IL CAPITELLO DEDICATO ALLA MADONNA
Al
punto quattro delle disposizioni impartite dai funzionari vescovili,
a seguito della visita effettuata a Dermulo nel 1649, si
legge, “Che il Capitello contiguo alla strada imperiale venghi
rinnovato, ò totalmente distruto”. E' questa la prima citazione
ufficiale del capitello, sia come costruzione che come toponimo. Non
c'è alcun dubbio che si stesse parlando dell'attuale capitello, in
quanto era l'unico in muratura sul territorio di Dermulo e in questo
contesto, pure ben localizzato, essendo come si disse, "attiguo alla
strada imperiale".
Detta strada infatti, dopo aver oltrepassato la
futura casa n. 22, lambiva il capitello da sud. Nel 1743 esisteva un
altro luogo, precisamente un bosco, detto "al Capitel", ma in questo
caso il toponimo faceva riferimento ad un crocefisso incorniciato di
legno, ivi eretto da tempi molto antichi e già documentato nel 1380,
che aveva dato il nome all'ampia zona denominata Cros.
Quindi ritengo che il capitello votivo dedicato alla Madonna, fosse
stato costruito a spese di tutti i vicini di Dermulo e non a caso,
fosse stato scelto il luogo più rappresentativo, ovvero dove nelle
adunanze di regola, venivano prese le decisioni comunitarie.

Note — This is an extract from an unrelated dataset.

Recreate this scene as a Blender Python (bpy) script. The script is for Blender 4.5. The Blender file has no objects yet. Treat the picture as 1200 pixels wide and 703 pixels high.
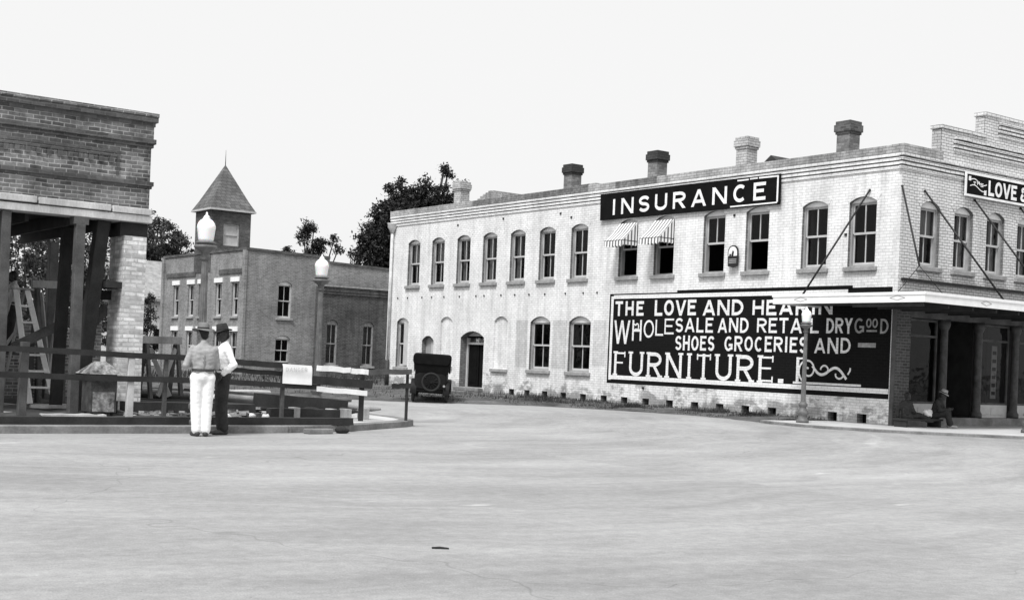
import bpy, bmesh, math, random
from mathutils import Vector, Matrix, noise as mnoise
from mathutils.geometry import delaunay_2d_cdt
R = math.radians
rnd = random.Random(7)
sc = bpy.context.scene
COL = sc.collection

# ------------------------------------------------------------------ camera
cam_d = bpy.data.cameras.new('camera'); cam = bpy.data.objects.new('camera', cam_d); COL.objects.link(cam)
YAW, ROLL = .6367, .0405
fwd = Vector((math.sin(YAW), math.cos(YAW), 0)); rt = Vector((math.cos(YAW), -math.sin(YAW), 0)); up = Vector((0, 0, 1))
cr = rt*math.cos(ROLL) + up*math.sin(ROLL); cu = up*math.cos(ROLL) - rt*math.sin(ROLL)
m = Matrix((cr, cu, -fwd)).transposed().to_4x4(); m.translation = Vector((-27.733, -20.782, 1.45)); cam.matrix_world = m
cam_d.sensor_fit = 'HORIZONTAL'; cam_d.sensor_width = 36; cam_d.lens = 36*1497.4/1200
cam_d.shift_x = 0; cam_d.shift_y = (421.6-351.5)/1200          # rising front of the view camera
cam_d.clip_start = .1; cam_d.clip_end = 3000
sc.camera = cam

# ------------------------------------------------------------------ light: pale overcast daylight
SUN_EL, SUN_AZ = 57, 242            # azimuth the light comes from, degrees clockwise from +Y
w = bpy.data.worlds.new('World'); sc.world = w; w.use_nodes = True
nt = w.node_tree; nt.nodes.clear()
sky = nt.nodes.new('ShaderNodeTexSky'); sky.sky_type = 'NISHITA'; sky.sun_disc = False
sky.sun_elevation = R(SUN_EL); sky.sun_rotation = R(SUN_AZ); sky.dust_density = 6; sky.air_density = 1.0
bw = nt.nodes.new('ShaderNodeRGBToBW'); nt.links.new(sky.outputs[0], bw.inputs[0])
mx = nt.nodes.new('ShaderNodeMix'); mx.data_type = 'FLOAT'; mx.inputs[0].default_value = .78; mx.inputs[3].default_value = 11.2
nt.links.new(bw.outputs[0], mx.inputs[2])
bg = nt.nodes.new('ShaderNodeBackground'); bg.inputs[1].default_value = .1
nt.links.new(mx.outputs[0], bg.inputs[0])
wo = nt.nodes.new('ShaderNodeOutputWorld'); nt.links.new(bg.outputs[0], wo.inputs[0])
sd = bpy.data.lights.new('sun', 'SUN'); sd.energy = 3.6; sd.angle = R(14); sd.color = (1, 1, 1)
sun = bpy.data.objects.new('sun', sd); COL.objects.link(sun)
sdir = Vector((math.sin(R(SUN_AZ))*math.cos(R(SUN_EL)), math.cos(R(SUN_AZ))*math.cos(R(SUN_EL)), math.sin(R(SUN_EL))))
sun.rotation_euler = sdir.to_track_quat('Z', 'Y').to_euler()
vs = sc.view_settings; vs.view_transform = 'Standard'; vs.look = 'None'; vs.exposure = 0; vs.gamma = 1; vs.use_curve_mapping = False
sc.cycles.max_bounces = 6; sc.cycles.diffuse_bounces = 3; sc.cycles.transparent_max_bounces = 12

# ------------------------------------------------------------------ materials (all neutral greys: a black and white photograph)
def nodes(name):
    m = bpy.data.materials.new(name); m.use_nodes = True
    t = m.node_tree; return m, t, t.nodes['Principled BSDF']
def N(t, kind, **kw):
    n = t.nodes.new('ShaderNode'+kind)
    for k, v in kw.items(): setattr(n, k, v)
    return n
def L(t, a, b): t.links.new(a, b)
def mth(t, op, a, b=None, clamp=False):
    n = N(t, 'Math', operation=op, use_clamp=clamp)
    for i, v in enumerate((a, b)):
        if v is None: continue
        if hasattr(v, 'links'): L(t, v, n.inputs[i])
        else: n.inputs[i].default_value = v
    return n.outputs[0]
def noise(t, vec, scale, detail=4, rough=.6):
    n = N(t, 'TexNoise'); n.inputs['Scale'].default_value = scale; n.inputs['Detail'].default_value = detail; n.inputs['Roughness'].default_value = rough
    if vec is not None: L(t, vec, n.inputs['Vector'])
    return n.outputs['Fac']
def mapr(t, v, a, b, c, d):
    n = N(t, 'MapRange'); L(t, v, n.inputs[0])
    for i, x in enumerate((a, b, c, d)): n.inputs[i+1].default_value = x
    return n.outputs[0]
def scaled(t, vec, s):
    n = N(t, 'VectorMath', operation='MULTIPLY'); L(t, vec, n.inputs[0]); n.inputs[1].default_value = s; return n.outputs[0]
def spec(b, v): b.inputs['Specular IOR Level'].default_value = v

def mat(name, v, rough=.8, amp=.25, scale=6, stretch=(1, 1, 1), bump=0., sp=.3, fine=40, metal=0):
    m, t, b = nodes(name); tc = N(t, 'TexCoord')
    vec = scaled(t, tc.outputs['Object'], stretch)
    a = mapr(t, noise(t, vec, scale), .3, .7, 1-amp, 1+amp); c = mapr(t, noise(t, vec, fine), .3, .7, 1-amp*.5, 1+amp*.5)
    f = mth(t, 'MULTIPLY', mth(t, 'MULTIPLY', a, c), v)
    L(t, f, b.inputs['Base Color']); b.inputs['Roughness'].default_value = rough; spec(b, sp); b.inputs['Metallic'].default_value = metal
    if bump:
        bp = N(t, 'Bump'); bp.inputs['Strength'].default_value = bump; bp.inputs['Distance'].default_value = .01
        L(t, noise(t, vec, fine), bp.inputs['Height']); L(t, bp.outputs[0], b.inputs['Normal'])
    return m

def brick(name, c1, c2, mortar, msize=.008, stain=.25, bump=.35, rects=(), splash=0., streak=0., size=(.215, .078), sc2=.7, patch=None):
    m, t, b = nodes(name); tc = N(t, 'TexCoord'); sp = N(t, 'SeparateXYZ'); L(t, tc.outputs['Object'], sp.inputs[0])
    u = mth(t, 'ADD', sp.outputs[0], sp.outputs[1])
    cb = N(t, 'CombineXYZ'); L(t, u, cb.inputs[0]); L(t, sp.outputs[2], cb.inputs[1])
    # slight waviness of the courses
    wob = mapr(t, noise(t, tc.outputs['Object'], 1.3, 2), .3, .7, -.012, .012)
    cb2 = N(t, 'CombineXYZ'); L(t, u, cb2.inputs[0]); L(t, mth(t, 'ADD', sp.outputs[2], wob), cb2.inputs[1])
    br = N(t, 'TexBrick'); L(t, cb2.outputs[0], br.inputs['Vector'])
    br.inputs['Scale'].default_value = 1; br.inputs['Brick Width'].default_value = size[0]; br.inputs['Row Height'].default_value = size[1]
    br.inputs['Mortar Size'].default_value = msize; br.inputs['Mortar Smooth'].default_value = .25; br.inputs['Bias'].default_value = 0
    for k, v in (('Color1', c1), ('Color2', c2), ('Mortar', mortar)): br.inputs[k].default_value = (v, v, v, 1)
    col = N(t, 'RGBToBW'); L(t, br.outputs['Color'], col.inputs[0]); f = col.outputs[0]
    s1 = mapr(t, noise(t, tc.outputs['Object'], sc2, 6, .65), .3, .72, 1+stain*.6, 1-stain)
    s2 = mapr(t, noise(t, tc.outputs['Object'], 9, 5, .7), .3, .7, 1-stain*.55, 1+stain*.45)
    f = mth(t, 'MULTIPLY', mth(t, 'MULTIPLY', f, s1), s2)
    if streak:
        st = noise(t, scaled(t, cb.outputs[0], (3.5, .25, 1)), 1, 4)
        f = mth(t, 'MULTIPLY', f, mapr(t, st, .45, .75, 1, 1-streak))
    if patch:      # bare patches where the old paint has gone
        pn = mapr(t, noise(t, tc.outputs['Object'], patch[0], 7, .75), patch[1], patch[1]+.1, 0, 1)
        f = mth(t, 'MULTIPLY', f, mth(t, 'SUBTRACT', 1, mth(t, 'MULTIPLY', pn, patch[2])))
    for (u0, u1, z0, z1, k) in rects:
        mk = mth(t, 'MULTIPLY', mth(t, 'LESS_THAN', mth(t, 'ABSOLUTE', mth(t, 'SUBTRACT', u, (u0+u1)/2)), (u1-u0)/2),
                 mth(t, 'LESS_THAN', mth(t, 'ABSOLUTE', mth(t, 'SUBTRACT', sp.outputs[2], (z0+z1)/2)), (z1-z0)/2))
        mk = mth(t, 'MULTIPLY', mk, mapr(t, noise(t, tc.outputs['Object'], 5, 5), .3, .6, .5, 1))
        f = mth(t, 'MULTIPLY', f, mth(t, 'SUBTRACT', 1, mth(t, 'MULTIPLY', mk, 1-k)))
    if splash:     # mud splashed up from the ground, broken outline
        g = mth(t, 'ADD', sp.outputs[2], mapr(t, noise(t, scaled(t, cb.outputs[0], (1.3, 2.2, 1)), 1, 6, .7), .3, .7, .75, -.55))
        mk = mapr(t, g, .55, .25, 0, 1); f = mth(t, 'MULTIPLY', f, mth(t, 'SUBTRACT', 1, mth(t, 'MULTIPLY', mk, splash)))
    L(t, f, b.inputs['Base Color']); b.inputs['Roughness'].default_value = .9; spec(b, .2)
    bp = N(t, 'Bump'); bp.inputs['Strength'].default_value = bump; bp.inputs['Distance'].default_value = .012
    h = mth(t, 'ADD', mth(t, 'MULTIPLY', br.outputs['Fac'], -1), mth(t, 'MULTIPLY', noise(t, tc.outputs['Object'], 30), .6))
    L(t, h, bp.inputs['Height']); L(t, bp.outputs[0], b.inputs['Normal'])
    return m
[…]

Per
quanto riguardo l'anno di costruzione in mancanza di riferimenti
possiamo solo esporre delle ipotesi. Assodato che la costruzione
derivi da un ex voto a seguito di una calamità, possiamo affermare
con una discreta sicurezza che la sciagura più frequente in passato
sia da riconoscersi nella peste. Il morbo imperversò svariate volte
anche nelle nostre zone, tra il 1632 e 1634 colpì tutto il Trentino
e anche a Dermulo ci furono dei morti. Ritengo però poco probabile
che il capitello sia stato eretto in tale occasione, in quanto nello
spazio di circa vent’anni, (tale era il periodo intercorso fra la
fine della pestilenza e la rilevazione della visita vescovile del
1649) non poteva essere ridotto in condizioni così disastrose. Per
cui possiamo ragionevolmente supporre che la costruzione sia
avvenuta anteriormente al 1600. Un'altra forte pestilenza flagellò
il Trentino nel
1575, della quale abbiamo testimonianza diretta in un documento del
notaio Antonio Cristani di Rallo. Lo scritto datato 31 ottobre 1578
tratta di una vendita che la comunità di Taio si accingeva a fare al
nobile
Giorgio Crivelli, ivi abitante. Nella premessa si evidenzia, come la comunità, nel
1575 magnopere fuit oppressa morbo contagioso,
che provocò numerosi morti e un indebitamento della stessa, per cui
considerando anche il momento carestioso, si decise la
vendita di alcuni beni.
Negli
anni Novanta del Duemila il capitello è stato ristrutturato a causa
delle
sue cattive condizioni. In quell'occasione fu ricostruito il tetto di legno che
era fatiscente e venne rifatto l’intonaco che si era scrostato in vari
punti. Nelle parti lasciate scoperte dalla caduta dell'intonaco, si potevano osservare
almeno tre stratificazioni dovute ad interventi
eseguiti in precedenza. Lo strato più profondo lasciava trasparire
dei lacerti di affresco, per cui è possibile che tutte le pareti
fossero affrescate. Successivamente gli affreschi vennero nascosti
con una tinta azzurra ed infine
ricoperti con uno strato di calce.[3] [1] Una pestilenza nella prima metà del Quattrocento sterminò gran parte degli abitanti di Fondo. Le famiglie superstiti in numero di 7 si recarono in pellegrinaggio al santuario di Santiago di Compostela in Spagna. A ricordo di tale viaggio si dipinsero degli affreschi sulle case di chi vi aveva partecipato. (Alberto Folgheraiter “I dannati della peste” pag. 164) [2] Nel 1630 nel tentativo di fermare la peste in pubblica regola i vicini di Pinzolo e Baldino promisero di costruire una chiesa. La chiesa non fu costruita ed il voto fu convertito ad un meno dispensioso restauro di un altare della chiesa parrocchiale. (Alberto Folgheraiter “I dannati della peste” pag. 136) [3] Del nostro capitello accenna brevemente Adolfo Menapace nel libro “Capitelli in Val di Non”, dove a pag. 52, si afferma erroneamente che sia di costruzione ottocentesca.